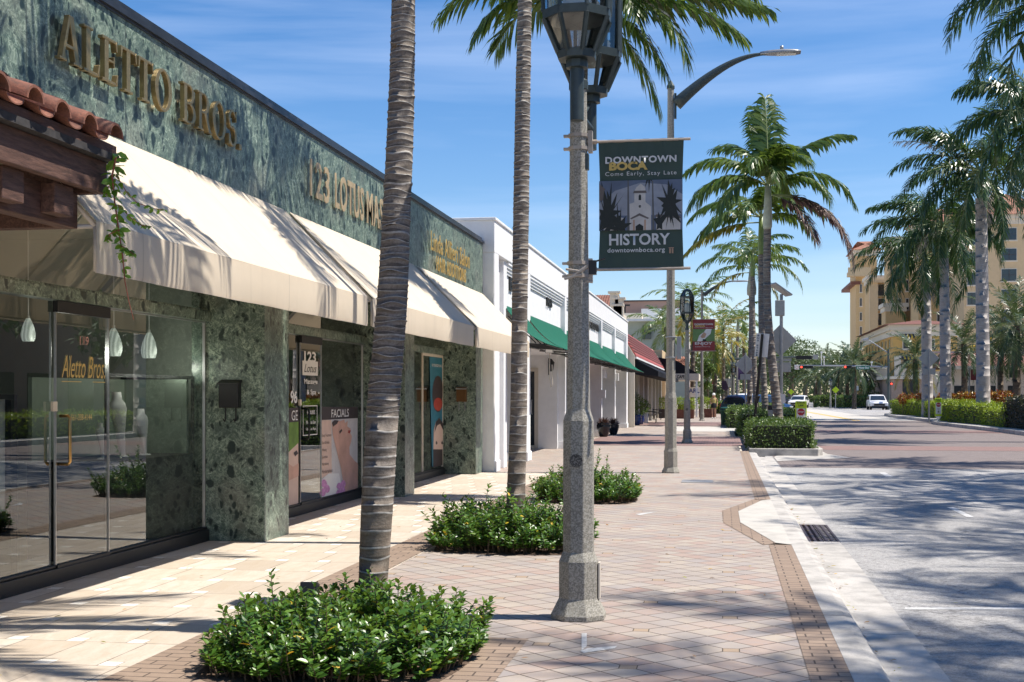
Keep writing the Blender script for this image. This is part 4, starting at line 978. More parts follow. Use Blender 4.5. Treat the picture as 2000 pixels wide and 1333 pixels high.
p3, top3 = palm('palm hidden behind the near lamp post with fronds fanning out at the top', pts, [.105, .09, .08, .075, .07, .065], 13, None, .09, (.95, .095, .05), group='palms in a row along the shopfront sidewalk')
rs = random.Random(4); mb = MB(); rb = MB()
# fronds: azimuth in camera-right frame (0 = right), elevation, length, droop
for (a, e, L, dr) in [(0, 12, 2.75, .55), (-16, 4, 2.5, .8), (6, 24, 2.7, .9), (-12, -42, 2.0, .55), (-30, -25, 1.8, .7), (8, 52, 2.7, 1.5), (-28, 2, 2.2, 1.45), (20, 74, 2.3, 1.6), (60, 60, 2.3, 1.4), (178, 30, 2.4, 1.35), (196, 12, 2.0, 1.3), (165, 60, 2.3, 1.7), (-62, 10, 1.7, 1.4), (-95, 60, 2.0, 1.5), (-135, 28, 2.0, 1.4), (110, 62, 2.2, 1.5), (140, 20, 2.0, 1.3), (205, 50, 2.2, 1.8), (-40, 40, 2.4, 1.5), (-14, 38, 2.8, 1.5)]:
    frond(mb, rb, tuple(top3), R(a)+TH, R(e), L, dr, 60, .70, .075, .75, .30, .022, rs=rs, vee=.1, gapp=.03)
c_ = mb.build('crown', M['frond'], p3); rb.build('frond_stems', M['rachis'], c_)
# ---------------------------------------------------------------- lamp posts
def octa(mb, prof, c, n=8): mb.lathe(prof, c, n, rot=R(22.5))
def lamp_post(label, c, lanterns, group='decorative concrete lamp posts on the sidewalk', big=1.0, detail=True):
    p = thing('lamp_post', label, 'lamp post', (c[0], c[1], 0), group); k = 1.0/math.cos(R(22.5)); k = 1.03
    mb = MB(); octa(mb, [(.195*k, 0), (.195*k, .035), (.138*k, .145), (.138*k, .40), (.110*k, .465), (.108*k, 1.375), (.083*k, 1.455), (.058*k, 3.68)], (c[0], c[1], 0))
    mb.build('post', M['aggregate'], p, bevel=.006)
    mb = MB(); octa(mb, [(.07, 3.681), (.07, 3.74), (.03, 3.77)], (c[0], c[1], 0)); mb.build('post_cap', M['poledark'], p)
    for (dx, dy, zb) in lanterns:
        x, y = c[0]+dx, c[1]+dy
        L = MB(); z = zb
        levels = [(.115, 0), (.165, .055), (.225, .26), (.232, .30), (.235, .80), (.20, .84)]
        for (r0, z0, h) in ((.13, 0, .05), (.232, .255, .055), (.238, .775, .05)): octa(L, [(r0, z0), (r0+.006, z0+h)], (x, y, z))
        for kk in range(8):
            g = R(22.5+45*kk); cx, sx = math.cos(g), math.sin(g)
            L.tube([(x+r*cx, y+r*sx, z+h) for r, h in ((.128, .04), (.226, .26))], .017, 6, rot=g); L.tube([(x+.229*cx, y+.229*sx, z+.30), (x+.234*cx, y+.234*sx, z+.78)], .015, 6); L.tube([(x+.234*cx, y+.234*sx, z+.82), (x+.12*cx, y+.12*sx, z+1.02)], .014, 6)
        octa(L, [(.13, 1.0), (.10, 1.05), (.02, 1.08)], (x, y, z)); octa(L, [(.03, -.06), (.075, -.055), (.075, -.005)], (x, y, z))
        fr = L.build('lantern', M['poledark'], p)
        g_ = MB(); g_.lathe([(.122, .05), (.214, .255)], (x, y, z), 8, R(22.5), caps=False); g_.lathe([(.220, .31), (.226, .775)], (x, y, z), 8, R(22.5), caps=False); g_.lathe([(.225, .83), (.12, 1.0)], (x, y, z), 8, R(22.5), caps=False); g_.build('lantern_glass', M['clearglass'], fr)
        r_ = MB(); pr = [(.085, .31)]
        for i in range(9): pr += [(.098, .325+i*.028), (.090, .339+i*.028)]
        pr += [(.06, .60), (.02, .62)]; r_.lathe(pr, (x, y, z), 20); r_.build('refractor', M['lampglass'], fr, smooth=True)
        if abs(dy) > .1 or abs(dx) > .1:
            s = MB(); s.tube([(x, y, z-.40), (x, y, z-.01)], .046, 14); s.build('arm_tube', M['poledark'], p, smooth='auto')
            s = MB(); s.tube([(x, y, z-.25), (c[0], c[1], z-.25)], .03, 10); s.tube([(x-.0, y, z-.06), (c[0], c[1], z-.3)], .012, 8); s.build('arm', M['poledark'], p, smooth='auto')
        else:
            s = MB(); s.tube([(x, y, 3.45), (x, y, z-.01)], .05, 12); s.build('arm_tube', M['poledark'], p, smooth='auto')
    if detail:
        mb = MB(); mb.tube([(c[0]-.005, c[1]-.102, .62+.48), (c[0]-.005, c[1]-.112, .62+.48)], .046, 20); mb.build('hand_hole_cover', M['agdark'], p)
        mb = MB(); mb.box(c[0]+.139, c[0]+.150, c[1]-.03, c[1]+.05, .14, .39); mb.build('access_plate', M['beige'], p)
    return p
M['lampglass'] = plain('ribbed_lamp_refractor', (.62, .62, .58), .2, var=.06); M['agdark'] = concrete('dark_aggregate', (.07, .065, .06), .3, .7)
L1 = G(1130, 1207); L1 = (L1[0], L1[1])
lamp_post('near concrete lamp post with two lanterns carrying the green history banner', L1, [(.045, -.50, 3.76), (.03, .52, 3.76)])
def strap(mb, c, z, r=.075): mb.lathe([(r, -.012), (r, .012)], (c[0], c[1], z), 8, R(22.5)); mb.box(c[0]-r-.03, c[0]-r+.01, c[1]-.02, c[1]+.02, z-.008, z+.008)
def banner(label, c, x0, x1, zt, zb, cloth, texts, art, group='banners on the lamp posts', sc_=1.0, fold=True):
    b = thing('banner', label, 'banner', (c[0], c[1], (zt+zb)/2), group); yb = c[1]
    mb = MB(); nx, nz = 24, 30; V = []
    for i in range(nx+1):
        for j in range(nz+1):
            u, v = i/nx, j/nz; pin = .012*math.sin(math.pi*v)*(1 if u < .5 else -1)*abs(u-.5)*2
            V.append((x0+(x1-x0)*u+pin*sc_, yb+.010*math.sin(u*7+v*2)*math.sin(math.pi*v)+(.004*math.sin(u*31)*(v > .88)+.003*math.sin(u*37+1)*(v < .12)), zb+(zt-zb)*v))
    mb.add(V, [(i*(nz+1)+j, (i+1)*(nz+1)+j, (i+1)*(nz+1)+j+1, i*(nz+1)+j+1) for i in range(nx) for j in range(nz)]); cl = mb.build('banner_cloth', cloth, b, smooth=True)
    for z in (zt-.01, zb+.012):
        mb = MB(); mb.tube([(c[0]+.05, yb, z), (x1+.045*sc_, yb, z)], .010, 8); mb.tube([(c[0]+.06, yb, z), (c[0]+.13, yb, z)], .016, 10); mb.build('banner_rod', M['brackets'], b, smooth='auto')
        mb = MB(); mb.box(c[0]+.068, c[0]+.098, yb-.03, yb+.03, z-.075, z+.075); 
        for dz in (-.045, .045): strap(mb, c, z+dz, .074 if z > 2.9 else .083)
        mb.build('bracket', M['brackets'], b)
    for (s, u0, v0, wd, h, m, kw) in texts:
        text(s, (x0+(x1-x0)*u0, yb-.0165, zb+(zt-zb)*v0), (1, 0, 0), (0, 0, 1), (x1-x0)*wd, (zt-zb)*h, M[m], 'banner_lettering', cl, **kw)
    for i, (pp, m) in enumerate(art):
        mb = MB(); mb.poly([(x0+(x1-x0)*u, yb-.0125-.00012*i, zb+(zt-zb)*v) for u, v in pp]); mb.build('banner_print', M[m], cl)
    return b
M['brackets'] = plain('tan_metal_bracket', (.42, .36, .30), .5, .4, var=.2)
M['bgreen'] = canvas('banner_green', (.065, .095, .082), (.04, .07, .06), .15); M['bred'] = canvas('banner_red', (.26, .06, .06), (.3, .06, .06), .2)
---
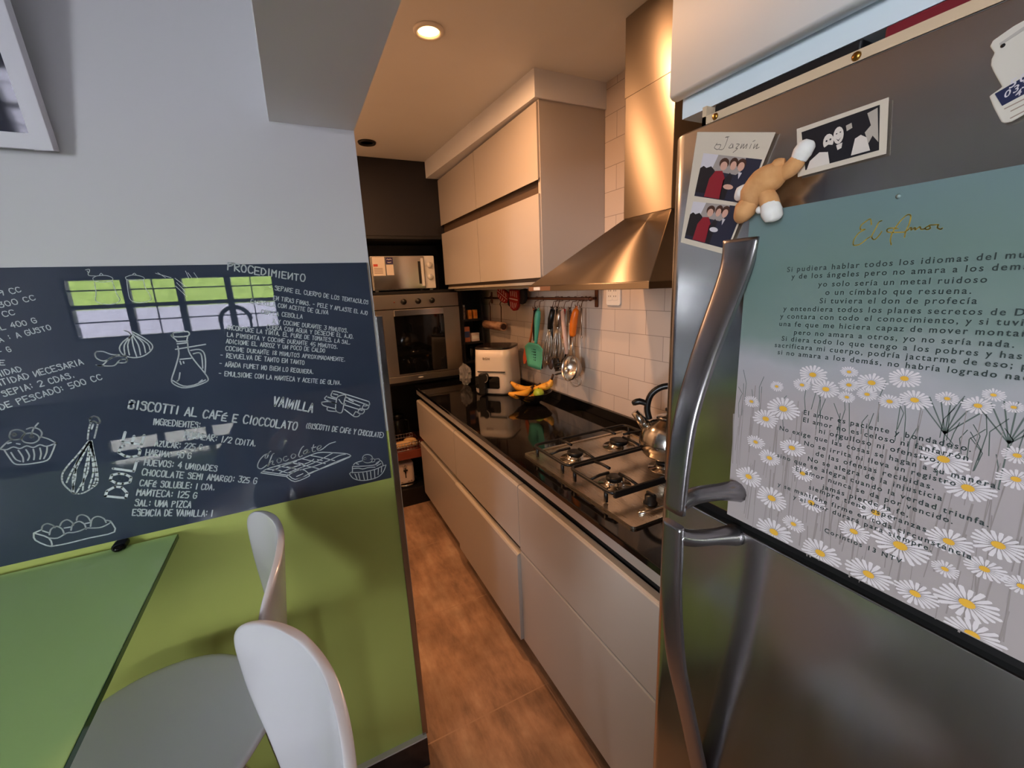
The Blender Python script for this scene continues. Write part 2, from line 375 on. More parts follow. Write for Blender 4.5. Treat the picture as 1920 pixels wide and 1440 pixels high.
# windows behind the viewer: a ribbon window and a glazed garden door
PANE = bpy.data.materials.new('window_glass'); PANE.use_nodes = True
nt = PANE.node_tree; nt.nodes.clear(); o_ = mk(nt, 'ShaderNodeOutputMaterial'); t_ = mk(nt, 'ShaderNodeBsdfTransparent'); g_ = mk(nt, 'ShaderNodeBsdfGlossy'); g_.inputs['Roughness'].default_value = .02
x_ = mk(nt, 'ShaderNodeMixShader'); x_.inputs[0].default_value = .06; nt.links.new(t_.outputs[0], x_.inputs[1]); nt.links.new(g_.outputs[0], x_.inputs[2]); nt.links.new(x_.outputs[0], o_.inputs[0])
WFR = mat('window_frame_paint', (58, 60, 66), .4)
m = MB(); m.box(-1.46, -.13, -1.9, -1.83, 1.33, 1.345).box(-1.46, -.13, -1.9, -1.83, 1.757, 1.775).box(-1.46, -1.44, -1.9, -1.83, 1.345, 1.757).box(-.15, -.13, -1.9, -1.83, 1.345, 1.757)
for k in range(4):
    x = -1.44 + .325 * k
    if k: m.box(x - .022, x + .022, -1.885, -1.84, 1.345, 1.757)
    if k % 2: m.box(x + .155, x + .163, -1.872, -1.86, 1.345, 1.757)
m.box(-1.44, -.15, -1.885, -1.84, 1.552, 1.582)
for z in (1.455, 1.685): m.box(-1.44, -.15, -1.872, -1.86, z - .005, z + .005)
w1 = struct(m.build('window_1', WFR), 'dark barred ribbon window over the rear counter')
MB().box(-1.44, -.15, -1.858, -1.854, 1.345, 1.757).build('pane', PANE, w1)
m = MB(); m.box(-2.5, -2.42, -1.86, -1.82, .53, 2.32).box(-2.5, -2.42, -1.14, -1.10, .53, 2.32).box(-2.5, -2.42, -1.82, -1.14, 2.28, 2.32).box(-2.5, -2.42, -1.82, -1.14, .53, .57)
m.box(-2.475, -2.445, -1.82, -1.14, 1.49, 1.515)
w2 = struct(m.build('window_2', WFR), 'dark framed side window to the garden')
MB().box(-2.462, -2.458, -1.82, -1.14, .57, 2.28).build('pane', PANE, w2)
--
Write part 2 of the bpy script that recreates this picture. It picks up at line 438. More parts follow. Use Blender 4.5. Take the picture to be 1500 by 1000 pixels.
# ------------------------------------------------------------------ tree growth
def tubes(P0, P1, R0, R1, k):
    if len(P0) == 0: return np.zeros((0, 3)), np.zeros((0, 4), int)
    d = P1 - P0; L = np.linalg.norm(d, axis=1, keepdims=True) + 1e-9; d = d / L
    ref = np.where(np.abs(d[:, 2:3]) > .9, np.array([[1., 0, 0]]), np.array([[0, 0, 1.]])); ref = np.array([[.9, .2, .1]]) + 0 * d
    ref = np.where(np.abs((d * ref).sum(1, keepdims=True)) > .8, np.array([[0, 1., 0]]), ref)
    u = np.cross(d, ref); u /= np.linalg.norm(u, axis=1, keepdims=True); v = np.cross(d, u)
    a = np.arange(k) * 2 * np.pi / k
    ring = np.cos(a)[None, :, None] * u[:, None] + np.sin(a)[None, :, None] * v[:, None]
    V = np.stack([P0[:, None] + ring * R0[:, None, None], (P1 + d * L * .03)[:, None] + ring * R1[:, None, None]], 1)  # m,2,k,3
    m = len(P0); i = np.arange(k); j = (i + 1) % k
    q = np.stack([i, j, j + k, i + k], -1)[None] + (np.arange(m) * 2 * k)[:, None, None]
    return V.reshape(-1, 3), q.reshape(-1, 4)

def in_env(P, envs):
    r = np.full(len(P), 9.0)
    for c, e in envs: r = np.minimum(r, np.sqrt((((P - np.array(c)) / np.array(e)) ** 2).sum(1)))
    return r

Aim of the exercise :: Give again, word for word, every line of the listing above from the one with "The Blender Python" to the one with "2.28).build('pane', PANE, w2)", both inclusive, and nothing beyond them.

Solution ::
The Blender Python script for this scene continues. Write part 2, from line 375 on. More parts follow. Write for Blender 4.5. Treat the picture as 1920 pixels wide and 1440 pixels high.
# windows behind the viewer: a ribbon window and a glazed garden door
PANE = bpy.data.materials.new('window_glass'); PANE.use_nodes = True
nt = PANE.node_tree; nt.nodes.clear(); o_ = mk(nt, 'ShaderNodeOutputMaterial'); t_ = mk(nt, 'ShaderNodeBsdfTransparent'); g_ = mk(nt, 'ShaderNodeBsdfGlossy'); g_.inputs['Roughness'].default_value = .02
x_ = mk(nt, 'ShaderNodeMixShader'); x_.inputs[0].default_value = .06; nt.links.new(t_.outputs[0], x_.inputs[1]); nt.links.new(g_.outputs[0], x_.inputs[2]); nt.links.new(x_.outputs[0], o_.inputs[0])
WFR = mat('window_frame_paint', (58, 60, 66), .4)
m = MB(); m.box(-1.46, -.13, -1.9, -1.83, 1.33, 1.345).box(-1.46, -.13, -1.9, -1.83, 1.757, 1.775).box(-1.46, -1.44, -1.9, -1.83, 1.345, 1.757).box(-.15, -.13, -1.9, -1.83, 1.345, 1.757)
for k in range(4):
    x = -1.44 + .325 * k
    if k: m.box(x - .022, x + .022, -1.885, -1.84, 1.345, 1.757)
    if k % 2: m.box(x + .155, x + .163, -1.872, -1.86, 1.345, 1.757)
m.box(-1.44, -.15, -1.885, -1.84, 1.552, 1.582)
for z in (1.455, 1.685): m.box(-1.44, -.15, -1.872, -1.86, z - .005, z + .005)
w1 = struct(m.build('window_1', WFR), 'dark barred ribbon window over the rear counter')
MB().box(-1.44, -.15, -1.858, -1.854, 1.345, 1.757).build('pane', PANE, w1)
m = MB(); m.box(-2.5, -2.42, -1.86, -1.82, .53, 2.32).box(-2.5, -2.42, -1.14, -1.10, .53, 2.32).box(-2.5, -2.42, -1.82, -1.14, 2.28, 2.32).box(-2.5, -2.42, -1.82, -1.14, .53, .57)
m.box(-2.475, -2.445, -1.82, -1.14, 1.49, 1.515)
w2 = struct(m.build('window_2', WFR), 'dark framed side window to the garden')
MB().box(-2.462, -2.458, -1.82, -1.14, .57, 2.28).build('pane', PANE, w2)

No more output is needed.